** start Record list **
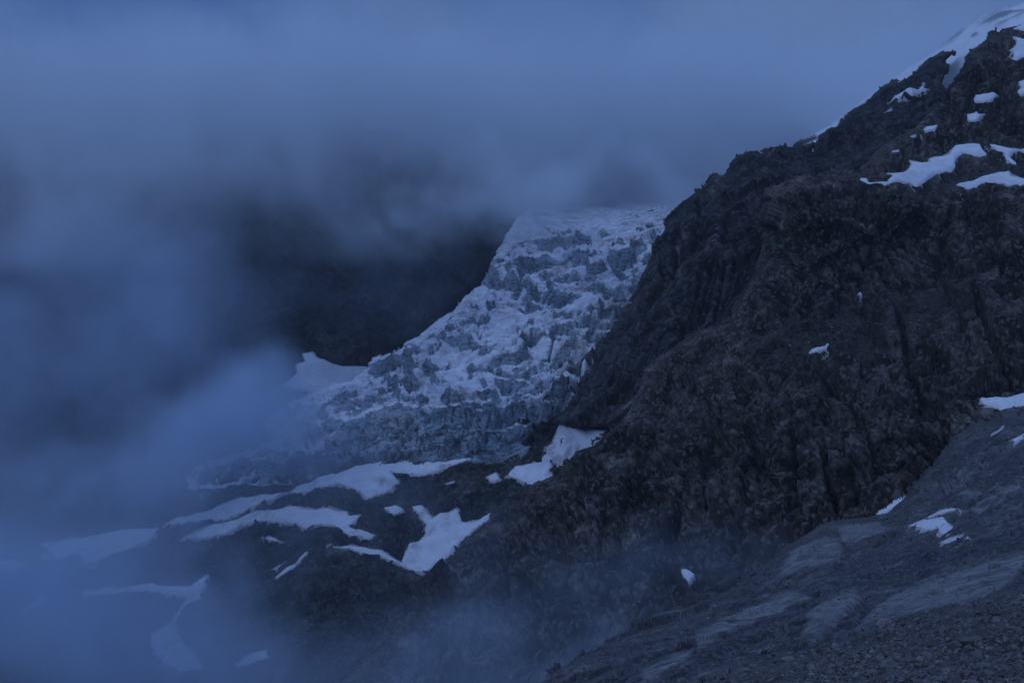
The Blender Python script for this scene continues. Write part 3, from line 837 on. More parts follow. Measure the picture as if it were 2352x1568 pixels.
def relief_glacier(L):
    P = L.base
    s = 0.66 * P[..., 0] - 0.75 * P[..., 1]
    c = P[..., 0] * GL_FLOW[1] - P[..., 1] * GL_FLOW[0]
    w1 = noise(P, 230, 3) * 1.7 + noise(P, 80, 4) * 0.8 + noise(P, 30, 3) * 0.22
    w2 = noise(P + 900, 110, 4) * 1.6 + noise(P + 400, 34, 4) * 0.75
    skew = 0.0018 * c

    def terrace(ph, sharp):
        f = ph - np.floor(ph)
        return np.where(f < sharp, f / sharp, (1 - f) / (1 - sharp)) - 0.5
    plateau = sstep(545, 500, L.py + 30 * noise(P, 120, 3))            # the calm snowy basin above the icefall
    front = sstep(880, 980, L.py + 0.12 * (1000 - L.px)) * sstep(700, 780, L.px)   # the steep bare ice front
    icy = (1 - plateau) * (1 - 0.75 * front)
    amp = 0.3 + 1.0 * sstep(-0.3, 0.3, noise(P + 77, 120, 3))
    amp2 = 0.25 + 1.3 * sstep(-0.2, 0.4, noise(P + 177, 90, 3))
    h = icy * (amp * 25 * terrace(s / 135 + w1 + skew, 0.74) + amp2 * 9 * terrace(s / 52 + w2, 0.70))
    h += icy * 6 * noise(P, 40, 4)
    jx, jy = 7 * noise(P, 22, 4), 7 * noise(P + 500, 22, 4)
    field = np.full(L.px.shape, -1e6)
    for poly in SNOWFIELDS:
        field = np.maximum(field, poly_sd(poly, L.px + jx, L.py + jy))
    field = sstep(-3, 4, field)
    cr = tex(P + 5 * np.stack([noise(P, 30, 3), noise(P + 50, 30, 3), noise(P + 90, 30, 3)], -1),
             [dict(kind='voronoi', feature='DISTANCE_TO_EDGE', scale=1 / 38.0, stretch=(0.7, 1.6, 1.0))])[0]['d']
    crev = sstep(0.09, 0.0, cr) * sstep(-0.1, 0.3, noise(P, 130, 3))
    h -= 13 * crev * (1 - plateau * 0.9) * (1 - front * 0.5)
    h -= grooves(L, [(c4((1480, 165), (1540, 225), (1650, 268), (1750, 278), (1830, 252), (1930, 217), (2010, 192), (2140, 172)), 7, 14), (c4((1700, 190), (1800, 205), (1900, 190)), 4, 6),
                     (c4((1640, 235), (1740, 250), (1800, 240)), 4, 6), (c4((1830, 110), (1980, 120), (2140, 150)), 5, 4)], 2)
    h *= 0.15 + 0.85 * sstep(0, 38, L.rim)
    D = up_rel(h)
    flute = 7 * noise(P, 34, 4, 0.6, (1, 1, 0.3)) + 4.0 * noise(P, 12, 4, 0.6, (1, 1, 0.22)) + 8 * noise(P, 90, 3)
    D = D + (flute * (0.2 + 0.8 * front) * (1 - plateau))[..., None] * L.N
    Pb = blur(P + D, 2)
    N = np.cross(np.gradient(Pb, axis=0), np.gradient(Pb, axis=1))
    N /= np.linalg.norm(N, axis=-1, keepdims=True) + 1e-9
    N *= np.sign(N[..., 2:3] + 1e-9)
    n = N[..., 2]
    steep = 1 - sstep(0.66, 0.92, n)
    broken = (0.08 + 0.92 * np.maximum(steep, 0.8 * sstep(0.1, 0.5, noise(P + 55, 80, 4)))) * (1 - 0.8 * plateau) * (0.3 + 0.7 * sstep(0, 30, L.rim))
    G = P @ frame((0.74, 0.58, 0.34)).T * np.array([0.42, 1, 1])
    rub = 11.0 * facets(G, 27, 2.0, 0.8) + 3.6 * facets(G * np.array([1.5, 1, 0.8]), 10, 2.0, 0.6) + 0.7 * facets(P, 4.8) + 0.8 * noise(P, 5, 4, 0.6) - 5 * cracks(P + 4 * np.stack([noise(P, 20, 3), noise(P + 9, 20, 3), noise(P + 99, 20, 3)], -1), 15, 0.06) - 7 * cracks(G, 24, 0.05)
    warp = 12 * np.stack([noise(P, 60, 3), noise(P + 33, 60, 3), noise(P + 66, 60, 3)], -1)
    long_cr = cracks((P + warp) @ frame((0.74, 0.58, 0.34)).T * np.array([0.3, 1, 0.8]), 34, 0.05) * sstep(-0.3, 0.2, noise(P + 15, 110, 3)) * (1 - 0.8 * plateau)
    D = D + ((rub * broken - 6.5 * long_cr) * (1 - 0.85 * field))[..., None] * L.N
    bands = noise(P @ frame((0.80, -0.25, 0.12)).T, 42, 5, 0.6, (0.3, 1, 1))
    snow = sstep(0.70, 0.93, n + 0.28 * bands - 0.24 * front)
    dust = noise(P + 40, 55, 5, 0.6)
    snow = snow * (1 - 0.55 * sstep(0.15, 0.6, dust) * (1 - plateau))
    snow = np.maximum(np.maximum(snow, plateau) * (1 - 0.9 * long_cr), 0.95 * field)
    snow *= 1 - 0.8 * sstep(0.2, 0.8, crev)
    L.attrs['snow'] = snow
    edge = sstep(60, 10, poly_sd([(1560, 560), (1500, 590), (1460, 690), (1400, 760), (1340, 850), (1290, 950), (1265, 1010), (1400, 1100), (1700, 900), (1700, 500)], L.px, L.py) * -1 + 25 * noise(P, 60, 4))
    base = sstep(1035, 1075, L.py + 22 * noise(P, 50, 4)) * sstep(600, 700, L.px)
    L.attrs['dirt'] = np.clip(np.maximum(edge * 0.85 * sstep(640, 720, L.py), base * 0.9), 0, 1) * sstep(0.1, 0.6, noise(P, 45, 5) + 0.5)
    return D


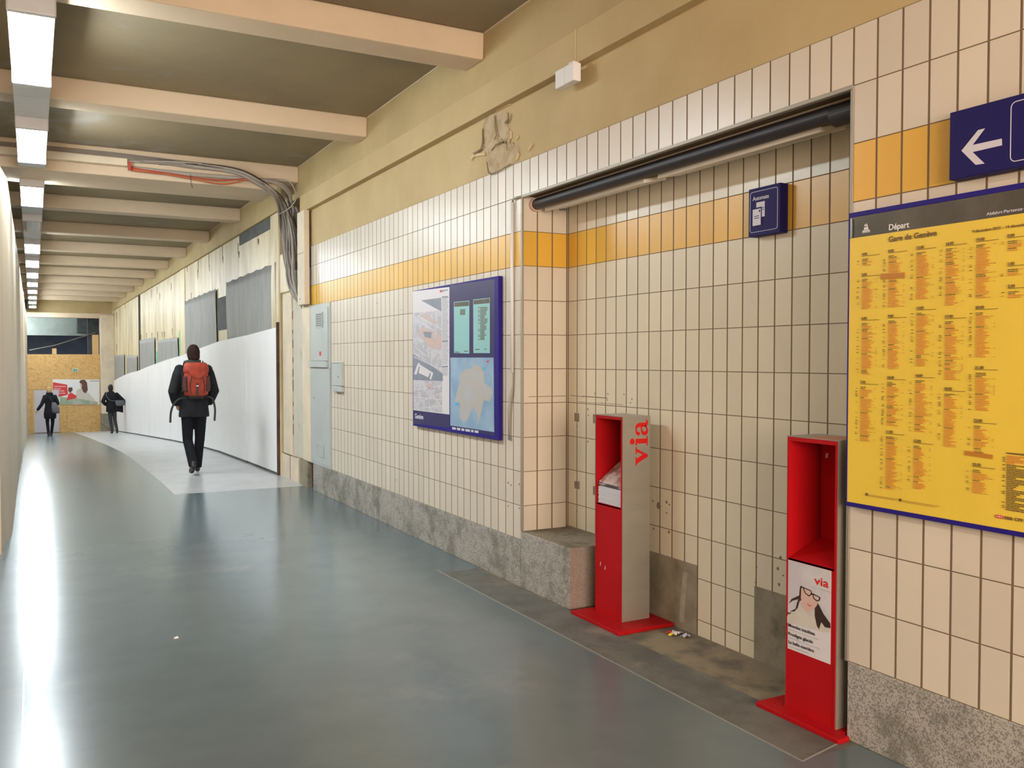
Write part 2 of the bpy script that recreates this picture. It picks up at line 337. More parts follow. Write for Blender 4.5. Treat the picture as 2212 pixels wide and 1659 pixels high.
** end Record list **
(Aim): Repeat the listing above exactly from its first line to the line containing "skew = 0.0018 * c", both included, and omit the pictures.

(Exercise output):
The Blender Python script for this scene continues. Write part 3, from line 837 on. More parts follow. Measure the picture as if it were 2352x1568 pixels.
def relief_glacier(L):
    P = L.base
    s = 0.66 * P[..., 0] - 0.75 * P[..., 1]
    c = P[..., 0] * GL_FLOW[1] - P[..., 1] * GL_FLOW[0]
    w1 = noise(P, 230, 3) * 1.7 + noise(P, 80, 4) * 0.8 + noise(P, 30, 3) * 0.22
    w2 = noise(P + 900, 110, 4) * 1.6 + noise(P + 400, 34, 4) * 0.75
    skew = 0.0018 * c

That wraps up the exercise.